Fulfilling a campaign promise, US President Trump issued an Executive Order establishing a US strategic reserve of bitcoin as well as a digital asset stockpile. The reserve was originally touted as including non-bitcoin cryptocurrencies, but in the final order, the initial reserve is to be made up only of previously seized or forfeited bitcoin held by the Federal Government with a second stockpile to hold non-bitcoin cryptocurrency held by the government from seizures or forfeitures.
The bitcoin reserve is not to be sold and the Secretaries of Treasury and Commerce have been authorized to
develop budget-neutral strategies for acquiring additional bitcoin, provided that those strategies impose no incremental costs on American taxpayers.

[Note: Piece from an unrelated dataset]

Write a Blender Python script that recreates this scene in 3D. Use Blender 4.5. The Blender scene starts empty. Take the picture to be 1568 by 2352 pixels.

The digital asset stockpile is not subject to a similar direction, and is only to grow from seizure of digital assets. David Sacks, the Trump Crypto Czar said that US government sales of seized digital assets to date has yielded $366M, but had those assets not been sold, they would have been worth $17B on current prices (or slightly less as the price of bitcoin fell after the announcement, potentially due to hopes the US government would engage in ongoing purchases of bitcoin for the reserve). In January, prior to the changeover in administration, the Department of Justice had been cleared to sell US$6.5B in bitcoin but that will now form part of the strategic reserve.
The Executive Order also covers off an accounting of all cryptocurrency held by the US government with a view to bringing these assets into one place. The further development of crypto-expertise in the US government and the formal establishment of a reserve are further crypto-positive signs from the present administration.
Meanwhile, pro-crypto Senator Cynthia Lummis has not given hope that the US government will look to scale its Bitcoin reserves in future after she re-introduced her Bitcoin Act into the Senate which the sponsors say will codify the Trump plan. The Act would see the US Government divert remittances to the Federal Reserve to purchase up to 1 million Bitcoin over five years. A number of US states are also exploring creating their own reserves.
The United States is not the only country which holds significant investments or a stockpile of crypto-assets. Governments globally are increasingly interacting with crypto-assets as an investment or strategic asset or due to law enforcement seizures. A range of policy approaches are evident to date, however, Australia seems unlikely to follow the Trump administration's move any time soon.